> Goal: Exactly the lines from the line containing "What Blender Python" through the line containing "col = scene.collection" are to be echoed, with both included and pictures left out.

> Input records:

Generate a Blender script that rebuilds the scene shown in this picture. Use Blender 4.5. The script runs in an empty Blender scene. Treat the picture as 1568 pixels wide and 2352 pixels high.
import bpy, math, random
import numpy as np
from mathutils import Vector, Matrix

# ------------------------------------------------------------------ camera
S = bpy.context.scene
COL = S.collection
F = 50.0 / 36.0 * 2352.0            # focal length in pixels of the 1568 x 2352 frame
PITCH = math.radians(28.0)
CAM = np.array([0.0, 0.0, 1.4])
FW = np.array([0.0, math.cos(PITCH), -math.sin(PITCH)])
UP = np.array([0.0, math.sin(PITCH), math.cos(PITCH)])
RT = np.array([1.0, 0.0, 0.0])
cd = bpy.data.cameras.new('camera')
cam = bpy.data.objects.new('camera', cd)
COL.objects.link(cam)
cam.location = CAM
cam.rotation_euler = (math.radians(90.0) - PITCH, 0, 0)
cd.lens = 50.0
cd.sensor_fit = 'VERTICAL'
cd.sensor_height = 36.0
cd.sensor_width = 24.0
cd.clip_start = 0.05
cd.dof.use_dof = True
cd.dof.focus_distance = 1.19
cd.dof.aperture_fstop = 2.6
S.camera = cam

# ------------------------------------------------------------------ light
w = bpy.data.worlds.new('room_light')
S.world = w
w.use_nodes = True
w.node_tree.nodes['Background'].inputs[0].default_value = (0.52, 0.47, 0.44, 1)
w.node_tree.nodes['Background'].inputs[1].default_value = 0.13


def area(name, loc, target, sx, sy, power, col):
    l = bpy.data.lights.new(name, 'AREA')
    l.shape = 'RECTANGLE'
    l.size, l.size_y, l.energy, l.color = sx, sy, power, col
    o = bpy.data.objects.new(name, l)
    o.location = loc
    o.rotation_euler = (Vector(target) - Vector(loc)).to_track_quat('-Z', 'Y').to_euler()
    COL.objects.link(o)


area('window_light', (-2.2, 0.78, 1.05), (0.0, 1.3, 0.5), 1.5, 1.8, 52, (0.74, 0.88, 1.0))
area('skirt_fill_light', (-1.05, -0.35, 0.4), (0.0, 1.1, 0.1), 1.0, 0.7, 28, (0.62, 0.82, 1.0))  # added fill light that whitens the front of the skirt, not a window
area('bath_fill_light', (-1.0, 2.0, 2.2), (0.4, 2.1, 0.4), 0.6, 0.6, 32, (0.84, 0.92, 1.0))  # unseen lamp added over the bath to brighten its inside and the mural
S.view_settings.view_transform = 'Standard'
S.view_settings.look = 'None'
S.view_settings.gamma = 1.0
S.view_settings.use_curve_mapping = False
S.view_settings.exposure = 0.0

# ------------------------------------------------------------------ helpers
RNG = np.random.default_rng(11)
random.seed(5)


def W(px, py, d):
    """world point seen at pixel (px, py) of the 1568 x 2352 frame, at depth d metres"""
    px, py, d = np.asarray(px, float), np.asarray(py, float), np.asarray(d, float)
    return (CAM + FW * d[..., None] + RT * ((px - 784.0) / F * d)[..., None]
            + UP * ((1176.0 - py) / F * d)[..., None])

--

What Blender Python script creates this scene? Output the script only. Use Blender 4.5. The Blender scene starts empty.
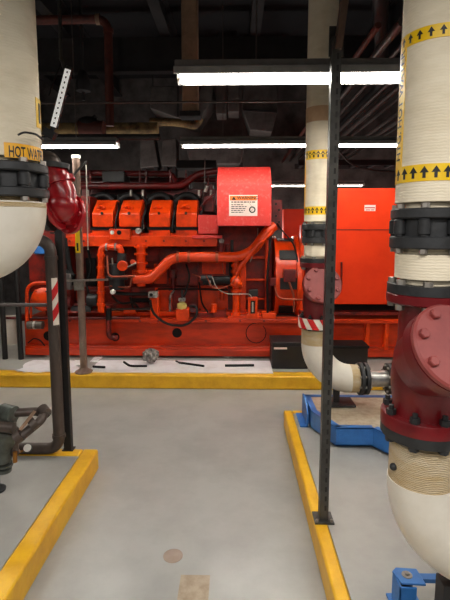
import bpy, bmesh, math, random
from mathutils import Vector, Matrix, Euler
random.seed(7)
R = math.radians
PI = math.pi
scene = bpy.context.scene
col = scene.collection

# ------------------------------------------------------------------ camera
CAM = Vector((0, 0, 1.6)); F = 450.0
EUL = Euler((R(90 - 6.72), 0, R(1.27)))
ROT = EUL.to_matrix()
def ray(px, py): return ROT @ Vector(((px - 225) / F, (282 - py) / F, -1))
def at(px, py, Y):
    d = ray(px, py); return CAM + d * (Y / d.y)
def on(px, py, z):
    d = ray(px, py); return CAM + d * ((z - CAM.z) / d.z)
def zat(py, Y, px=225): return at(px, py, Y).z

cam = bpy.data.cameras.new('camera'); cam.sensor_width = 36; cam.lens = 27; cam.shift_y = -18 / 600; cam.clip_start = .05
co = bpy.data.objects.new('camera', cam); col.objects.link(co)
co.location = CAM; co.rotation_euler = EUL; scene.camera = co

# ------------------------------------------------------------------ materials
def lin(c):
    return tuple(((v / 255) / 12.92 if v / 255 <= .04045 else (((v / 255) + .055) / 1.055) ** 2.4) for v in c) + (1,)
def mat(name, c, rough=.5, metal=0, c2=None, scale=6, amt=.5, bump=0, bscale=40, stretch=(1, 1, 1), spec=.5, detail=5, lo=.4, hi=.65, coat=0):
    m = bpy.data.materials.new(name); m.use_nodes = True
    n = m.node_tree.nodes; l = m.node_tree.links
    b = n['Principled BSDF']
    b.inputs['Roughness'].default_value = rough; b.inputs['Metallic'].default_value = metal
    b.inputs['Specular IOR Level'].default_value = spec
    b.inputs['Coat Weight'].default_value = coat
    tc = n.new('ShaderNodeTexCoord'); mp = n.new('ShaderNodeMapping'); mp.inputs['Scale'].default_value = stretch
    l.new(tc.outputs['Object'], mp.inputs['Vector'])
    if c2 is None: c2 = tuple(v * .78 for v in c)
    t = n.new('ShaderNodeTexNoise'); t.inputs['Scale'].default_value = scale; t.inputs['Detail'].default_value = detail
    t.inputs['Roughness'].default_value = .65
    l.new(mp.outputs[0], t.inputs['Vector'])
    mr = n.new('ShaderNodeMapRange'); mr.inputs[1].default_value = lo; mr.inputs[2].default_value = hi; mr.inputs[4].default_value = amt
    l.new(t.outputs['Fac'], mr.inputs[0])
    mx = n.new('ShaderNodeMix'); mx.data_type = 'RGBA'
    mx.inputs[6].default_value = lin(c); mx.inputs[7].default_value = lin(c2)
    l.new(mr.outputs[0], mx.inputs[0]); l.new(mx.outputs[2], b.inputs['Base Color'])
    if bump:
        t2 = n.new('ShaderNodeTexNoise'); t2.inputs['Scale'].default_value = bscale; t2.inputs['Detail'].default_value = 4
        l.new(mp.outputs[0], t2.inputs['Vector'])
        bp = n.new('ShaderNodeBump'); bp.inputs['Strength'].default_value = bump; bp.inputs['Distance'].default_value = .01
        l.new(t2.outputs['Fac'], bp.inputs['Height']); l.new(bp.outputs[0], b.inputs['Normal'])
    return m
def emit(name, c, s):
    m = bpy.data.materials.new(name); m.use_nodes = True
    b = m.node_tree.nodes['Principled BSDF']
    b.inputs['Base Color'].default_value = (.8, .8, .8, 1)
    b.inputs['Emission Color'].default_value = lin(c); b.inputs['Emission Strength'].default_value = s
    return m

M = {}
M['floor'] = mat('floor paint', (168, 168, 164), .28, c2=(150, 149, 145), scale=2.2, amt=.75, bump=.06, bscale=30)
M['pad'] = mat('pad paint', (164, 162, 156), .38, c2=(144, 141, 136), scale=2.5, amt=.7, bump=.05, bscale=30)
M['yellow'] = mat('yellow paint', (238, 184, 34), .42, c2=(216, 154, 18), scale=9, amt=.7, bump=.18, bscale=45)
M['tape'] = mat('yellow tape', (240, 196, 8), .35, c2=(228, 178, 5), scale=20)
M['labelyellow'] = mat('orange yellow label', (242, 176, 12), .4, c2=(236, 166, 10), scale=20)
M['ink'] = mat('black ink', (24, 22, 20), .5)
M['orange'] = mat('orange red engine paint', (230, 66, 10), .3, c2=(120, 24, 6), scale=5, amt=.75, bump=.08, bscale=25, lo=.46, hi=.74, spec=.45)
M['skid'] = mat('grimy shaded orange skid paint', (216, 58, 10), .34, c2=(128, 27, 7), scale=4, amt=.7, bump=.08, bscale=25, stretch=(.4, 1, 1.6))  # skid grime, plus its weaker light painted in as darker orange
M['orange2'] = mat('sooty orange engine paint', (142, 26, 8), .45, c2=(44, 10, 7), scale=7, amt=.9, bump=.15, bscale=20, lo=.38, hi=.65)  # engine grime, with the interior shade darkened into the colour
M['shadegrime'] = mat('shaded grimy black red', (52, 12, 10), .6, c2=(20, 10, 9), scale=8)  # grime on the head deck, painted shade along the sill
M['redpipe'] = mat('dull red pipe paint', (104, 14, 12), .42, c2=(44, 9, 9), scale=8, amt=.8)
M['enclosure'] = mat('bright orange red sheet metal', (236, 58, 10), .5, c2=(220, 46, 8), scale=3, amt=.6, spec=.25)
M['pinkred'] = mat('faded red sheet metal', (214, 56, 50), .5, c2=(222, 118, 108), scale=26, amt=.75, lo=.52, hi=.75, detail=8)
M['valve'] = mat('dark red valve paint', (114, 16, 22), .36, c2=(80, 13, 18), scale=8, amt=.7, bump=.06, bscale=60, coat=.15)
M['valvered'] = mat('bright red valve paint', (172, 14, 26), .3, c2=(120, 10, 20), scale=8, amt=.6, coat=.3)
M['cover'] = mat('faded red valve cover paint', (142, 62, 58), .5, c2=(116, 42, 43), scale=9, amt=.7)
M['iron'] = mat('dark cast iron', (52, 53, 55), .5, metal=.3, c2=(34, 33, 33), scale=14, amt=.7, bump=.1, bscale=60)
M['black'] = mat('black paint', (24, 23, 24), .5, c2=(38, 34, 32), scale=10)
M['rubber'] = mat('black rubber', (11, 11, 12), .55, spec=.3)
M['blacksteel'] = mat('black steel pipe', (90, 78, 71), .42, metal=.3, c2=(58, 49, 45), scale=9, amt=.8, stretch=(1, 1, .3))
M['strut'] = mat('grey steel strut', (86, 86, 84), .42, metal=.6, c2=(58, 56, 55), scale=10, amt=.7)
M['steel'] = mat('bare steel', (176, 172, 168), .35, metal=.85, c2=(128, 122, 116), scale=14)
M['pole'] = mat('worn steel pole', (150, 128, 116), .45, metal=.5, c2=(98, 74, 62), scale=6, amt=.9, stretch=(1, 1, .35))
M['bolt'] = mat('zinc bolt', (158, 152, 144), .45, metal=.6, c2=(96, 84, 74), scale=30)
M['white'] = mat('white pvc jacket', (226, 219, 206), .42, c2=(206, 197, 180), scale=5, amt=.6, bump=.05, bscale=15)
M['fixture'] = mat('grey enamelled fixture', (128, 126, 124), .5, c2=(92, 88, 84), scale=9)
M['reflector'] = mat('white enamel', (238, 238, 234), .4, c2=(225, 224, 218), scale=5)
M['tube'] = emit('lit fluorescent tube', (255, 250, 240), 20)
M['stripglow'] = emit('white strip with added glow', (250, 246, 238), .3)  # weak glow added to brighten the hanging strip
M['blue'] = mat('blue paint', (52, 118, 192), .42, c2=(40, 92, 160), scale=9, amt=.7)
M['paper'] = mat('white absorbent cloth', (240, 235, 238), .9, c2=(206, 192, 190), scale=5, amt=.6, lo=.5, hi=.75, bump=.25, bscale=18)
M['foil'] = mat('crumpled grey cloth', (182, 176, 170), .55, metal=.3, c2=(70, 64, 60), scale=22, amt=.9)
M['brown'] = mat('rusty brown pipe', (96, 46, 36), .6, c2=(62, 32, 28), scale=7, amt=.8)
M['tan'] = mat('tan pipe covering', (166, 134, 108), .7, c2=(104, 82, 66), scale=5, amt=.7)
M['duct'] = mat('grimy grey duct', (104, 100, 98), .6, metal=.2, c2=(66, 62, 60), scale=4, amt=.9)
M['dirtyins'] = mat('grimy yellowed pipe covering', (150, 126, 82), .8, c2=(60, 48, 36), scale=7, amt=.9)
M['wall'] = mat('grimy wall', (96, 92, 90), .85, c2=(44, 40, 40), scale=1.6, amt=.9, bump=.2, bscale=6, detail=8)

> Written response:
What Blender Python script creates this scene? Output the script only. Use Blender 4.5. The Blender scene starts empty.
import bpy, bmesh, math, random
from mathutils import Vector, Matrix, Euler
random.seed(7)
R = math.radians
PI = math.pi
scene = bpy.context.scene
col = scene.collection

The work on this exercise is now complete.